• _Goal_:
Read the records and write them out again exactly.

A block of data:
━━━
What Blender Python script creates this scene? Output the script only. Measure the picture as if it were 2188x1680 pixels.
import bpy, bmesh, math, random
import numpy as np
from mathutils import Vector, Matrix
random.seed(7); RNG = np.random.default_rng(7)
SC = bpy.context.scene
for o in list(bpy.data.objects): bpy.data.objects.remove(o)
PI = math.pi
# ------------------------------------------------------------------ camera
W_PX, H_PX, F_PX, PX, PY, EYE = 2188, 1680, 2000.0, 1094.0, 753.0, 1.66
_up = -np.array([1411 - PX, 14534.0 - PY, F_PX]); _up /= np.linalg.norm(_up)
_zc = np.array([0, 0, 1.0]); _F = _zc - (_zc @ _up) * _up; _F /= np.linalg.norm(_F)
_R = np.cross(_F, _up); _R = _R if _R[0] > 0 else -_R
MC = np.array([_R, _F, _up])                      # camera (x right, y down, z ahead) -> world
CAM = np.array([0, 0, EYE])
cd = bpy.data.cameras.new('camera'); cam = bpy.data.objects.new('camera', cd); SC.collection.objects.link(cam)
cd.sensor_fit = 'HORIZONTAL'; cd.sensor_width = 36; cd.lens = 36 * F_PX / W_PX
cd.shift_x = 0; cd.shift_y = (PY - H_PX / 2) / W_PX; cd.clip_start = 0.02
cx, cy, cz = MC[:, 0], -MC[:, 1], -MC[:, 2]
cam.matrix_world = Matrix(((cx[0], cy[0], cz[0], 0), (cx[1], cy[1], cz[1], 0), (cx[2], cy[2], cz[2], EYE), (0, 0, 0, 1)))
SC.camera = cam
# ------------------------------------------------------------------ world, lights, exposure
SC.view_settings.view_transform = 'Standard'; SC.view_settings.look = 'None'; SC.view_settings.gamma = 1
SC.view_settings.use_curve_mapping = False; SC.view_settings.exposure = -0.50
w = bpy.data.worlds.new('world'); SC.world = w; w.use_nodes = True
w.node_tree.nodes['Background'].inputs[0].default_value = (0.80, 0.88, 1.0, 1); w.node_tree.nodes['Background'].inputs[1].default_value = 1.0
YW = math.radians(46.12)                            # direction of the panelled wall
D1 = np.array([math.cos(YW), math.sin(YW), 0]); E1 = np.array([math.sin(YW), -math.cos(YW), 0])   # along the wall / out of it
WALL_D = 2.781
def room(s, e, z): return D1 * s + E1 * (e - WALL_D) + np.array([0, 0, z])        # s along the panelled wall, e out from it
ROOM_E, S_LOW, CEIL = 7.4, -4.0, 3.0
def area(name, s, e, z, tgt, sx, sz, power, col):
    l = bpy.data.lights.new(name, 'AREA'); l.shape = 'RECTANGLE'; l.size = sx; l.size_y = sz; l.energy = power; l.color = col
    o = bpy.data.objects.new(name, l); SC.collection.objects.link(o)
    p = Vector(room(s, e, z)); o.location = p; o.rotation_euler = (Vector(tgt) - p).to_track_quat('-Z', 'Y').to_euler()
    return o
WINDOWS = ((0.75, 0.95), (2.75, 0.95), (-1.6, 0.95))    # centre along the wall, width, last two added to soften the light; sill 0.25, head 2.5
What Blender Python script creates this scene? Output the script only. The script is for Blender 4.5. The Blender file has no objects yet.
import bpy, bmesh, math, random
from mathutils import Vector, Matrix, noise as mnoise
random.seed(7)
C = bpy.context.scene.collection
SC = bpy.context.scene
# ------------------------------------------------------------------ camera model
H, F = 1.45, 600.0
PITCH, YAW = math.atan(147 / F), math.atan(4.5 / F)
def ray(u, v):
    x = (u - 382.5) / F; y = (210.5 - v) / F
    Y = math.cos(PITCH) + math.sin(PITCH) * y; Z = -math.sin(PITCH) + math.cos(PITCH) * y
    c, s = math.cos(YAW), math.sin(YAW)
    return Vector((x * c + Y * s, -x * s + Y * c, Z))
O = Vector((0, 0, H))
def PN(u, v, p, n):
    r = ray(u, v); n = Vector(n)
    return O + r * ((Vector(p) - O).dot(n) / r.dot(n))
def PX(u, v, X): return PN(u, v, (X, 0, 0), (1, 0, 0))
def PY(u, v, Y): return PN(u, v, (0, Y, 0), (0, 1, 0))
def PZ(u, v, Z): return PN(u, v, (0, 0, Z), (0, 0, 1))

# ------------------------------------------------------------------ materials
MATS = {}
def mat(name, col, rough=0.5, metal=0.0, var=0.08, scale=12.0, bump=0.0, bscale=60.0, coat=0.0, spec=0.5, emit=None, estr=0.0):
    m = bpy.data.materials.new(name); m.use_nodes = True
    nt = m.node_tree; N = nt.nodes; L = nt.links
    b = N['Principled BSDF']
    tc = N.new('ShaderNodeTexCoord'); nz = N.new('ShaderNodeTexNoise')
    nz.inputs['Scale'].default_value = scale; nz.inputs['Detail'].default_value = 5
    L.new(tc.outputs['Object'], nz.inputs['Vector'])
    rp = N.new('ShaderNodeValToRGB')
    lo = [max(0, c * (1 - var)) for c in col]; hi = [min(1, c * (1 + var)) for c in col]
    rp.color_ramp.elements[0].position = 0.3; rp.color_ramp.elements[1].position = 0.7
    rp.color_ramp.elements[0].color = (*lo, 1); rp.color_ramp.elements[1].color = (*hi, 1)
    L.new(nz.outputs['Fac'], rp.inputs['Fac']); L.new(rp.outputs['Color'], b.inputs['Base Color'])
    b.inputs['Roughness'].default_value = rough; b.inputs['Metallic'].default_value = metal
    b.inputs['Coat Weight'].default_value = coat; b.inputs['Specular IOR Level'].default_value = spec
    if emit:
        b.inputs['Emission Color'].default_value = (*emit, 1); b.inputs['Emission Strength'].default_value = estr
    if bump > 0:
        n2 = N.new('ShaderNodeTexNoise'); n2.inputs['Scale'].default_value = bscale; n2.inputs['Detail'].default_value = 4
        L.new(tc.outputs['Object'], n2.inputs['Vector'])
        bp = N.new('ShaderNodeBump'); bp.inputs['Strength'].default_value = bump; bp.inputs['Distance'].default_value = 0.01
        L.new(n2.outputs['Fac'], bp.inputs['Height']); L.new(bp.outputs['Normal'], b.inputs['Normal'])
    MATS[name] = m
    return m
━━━
• _Completed task_:
What Blender Python script creates this scene? Output the script only. Measure the picture as if it were 2188x1680 pixels.
import bpy, bmesh, math, random
import numpy as np
from mathutils import Vector, Matrix
random.seed(7); RNG = np.random.default_rng(7)
SC = bpy.context.scene
for o in list(bpy.data.objects): bpy.data.objects.remove(o)
PI = math.pi
# ------------------------------------------------------------------ camera
W_PX, H_PX, F_PX, PX, PY, EYE = 2188, 1680, 2000.0, 1094.0, 753.0, 1.66
_up = -np.array([1411 - PX, 14534.0 - PY, F_PX]); _up /= np.linalg.norm(_up)
_zc = np.array([0, 0, 1.0]); _F = _zc - (_zc @ _up) * _up; _F /= np.linalg.norm(_F)
_R = np.cross(_F, _up); _R = _R if _R[0] > 0 else -_R
MC = np.array([_R, _F, _up])                      # camera (x right, y down, z ahead) -> world
CAM = np.array([0, 0, EYE])
cd = bpy.data.cameras.new('camera'); cam = bpy.data.objects.new('camera', cd); SC.collection.objects.link(cam)
cd.sensor_fit = 'HORIZONTAL'; cd.sensor_width = 36; cd.lens = 36 * F_PX / W_PX
cd.shift_x = 0; cd.shift_y = (PY - H_PX / 2) / W_PX; cd.clip_start = 0.02
cx, cy, cz = MC[:, 0], -MC[:, 1], -MC[:, 2]
cam.matrix_world = Matrix(((cx[0], cy[0], cz[0], 0), (cx[1], cy[1], cz[1], 0), (cx[2], cy[2], cz[2], EYE), (0, 0, 0, 1)))
SC.camera = cam
# ------------------------------------------------------------------ world, lights, exposure
SC.view_settings.view_transform = 'Standard'; SC.view_settings.look = 'None'; SC.view_settings.gamma = 1
SC.view_settings.use_curve_mapping = False; SC.view_settings.exposure = -0.50
w = bpy.data.worlds.new('world'); SC.world = w; w.use_nodes = True
w.node_tree.nodes['Background'].inputs[0].default_value = (0.80, 0.88, 1.0, 1); w.node_tree.nodes['Background'].inputs[1].default_value = 1.0
YW = math.radians(46.12)                            # direction of the panelled wall
D1 = np.array([math.cos(YW), math.sin(YW), 0]); E1 = np.array([math.sin(YW), -math.cos(YW), 0])   # along the wall / out of it
WALL_D = 2.781
def room(s, e, z): return D1 * s + E1 * (e - WALL_D) + np.array([0, 0, z])        # s along the panelled wall, e out from it
ROOM_E, S_LOW, CEIL = 7.4, -4.0, 3.0
def area(name, s, e, z, tgt, sx, sz, power, col):
    l = bpy.data.lights.new(name, 'AREA'); l.shape = 'RECTANGLE'; l.size = sx; l.size_y = sz; l.energy = power; l.color = col
    o = bpy.data.objects.new(name, l); SC.collection.objects.link(o)
    p = Vector(room(s, e, z)); o.location = p; o.rotation_euler = (Vector(tgt) - p).to_track_quat('-Z', 'Y').to_euler()
    return o
WINDOWS = ((0.75, 0.95), (2.75, 0.95), (-1.6, 0.95))    # centre along the wall, width, last two added to soften the light; sill 0.25, head 2.5
What Blender Python script creates this scene? Output the script only. The script is for Blender 4.5. The Blender file has no objects yet.
import bpy, bmesh, math, random
from mathutils import Vector, Matrix, noise as mnoise
random.seed(7)
C = bpy.context.scene.collection
SC = bpy.context.scene
# ------------------------------------------------------------------ camera model
H, F = 1.45, 600.0
PITCH, YAW = math.atan(147 / F), math.atan(4.5 / F)
def ray(u, v):
    x = (u - 382.5) / F; y = (210.5 - v) / F
    Y = math.cos(PITCH) + math.sin(PITCH) * y; Z = -math.sin(PITCH) + math.cos(PITCH) * y
    c, s = math.cos(YAW), math.sin(YAW)
    return Vector((x * c + Y * s, -x * s + Y * c, Z))
O = Vector((0, 0, H))
def PN(u, v, p, n):
    r = ray(u, v); n = Vector(n)
    return O + r * ((Vector(p) - O).dot(n) / r.dot(n))
def PX(u, v, X): return PN(u, v, (X, 0, 0), (1, 0, 0))
def PY(u, v, Y): return PN(u, v, (0, Y, 0), (0, 1, 0))
def PZ(u, v, Z): return PN(u, v, (0, 0, Z), (0, 0, 1))

# ------------------------------------------------------------------ materials
MATS = {}
def mat(name, col, rough=0.5, metal=0.0, var=0.08, scale=12.0, bump=0.0, bscale=60.0, coat=0.0, spec=0.5, emit=None, estr=0.0):
    m = bpy.data.materials.new(name); m.use_nodes = True
    nt = m.node_tree; N = nt.nodes; L = nt.links
    b = N['Principled BSDF']
    tc = N.new('ShaderNodeTexCoord'); nz = N.new('ShaderNodeTexNoise')
    nz.inputs['Scale'].default_value = scale; nz.inputs['Detail'].default_value = 5
    L.new(tc.outputs['Object'], nz.inputs['Vector'])
    rp = N.new('ShaderNodeValToRGB')
    lo = [max(0, c * (1 - var)) for c in col]; hi = [min(1, c * (1 + var)) for c in col]
    rp.color_ramp.elements[0].position = 0.3; rp.color_ramp.elements[1].position = 0.7
    rp.color_ramp.elements[0].color = (*lo, 1); rp.color_ramp.elements[1].color = (*hi, 1)
    L.new(nz.outputs['Fac'], rp.inputs['Fac']); L.new(rp.outputs['Color'], b.inputs['Base Color'])
    b.inputs['Roughness'].default_value = rough; b.inputs['Metallic'].default_value = metal
    b.inputs['Coat Weight'].default_value = coat; b.inputs['Specular IOR Level'].default_value = spec
    if emit:
        b.inputs['Emission Color'].default_value = (*emit, 1); b.inputs['Emission Strength'].default_value = estr
    if bump > 0:
        n2 = N.new('ShaderNodeTexNoise'); n2.inputs['Scale'].default_value = bscale; n2.inputs['Detail'].default_value = 4
        L.new(tc.outputs['Object'], n2.inputs['Vector'])
        bp = N.new('ShaderNodeBump'); bp.inputs['Strength'].default_value = bump; bp.inputs['Distance'].default_value = 0.01
        L.new(n2.outputs['Fac'], bp.inputs['Height']); L.new(bp.outputs['Normal'], b.inputs['Normal'])
    MATS[name] = m
    return m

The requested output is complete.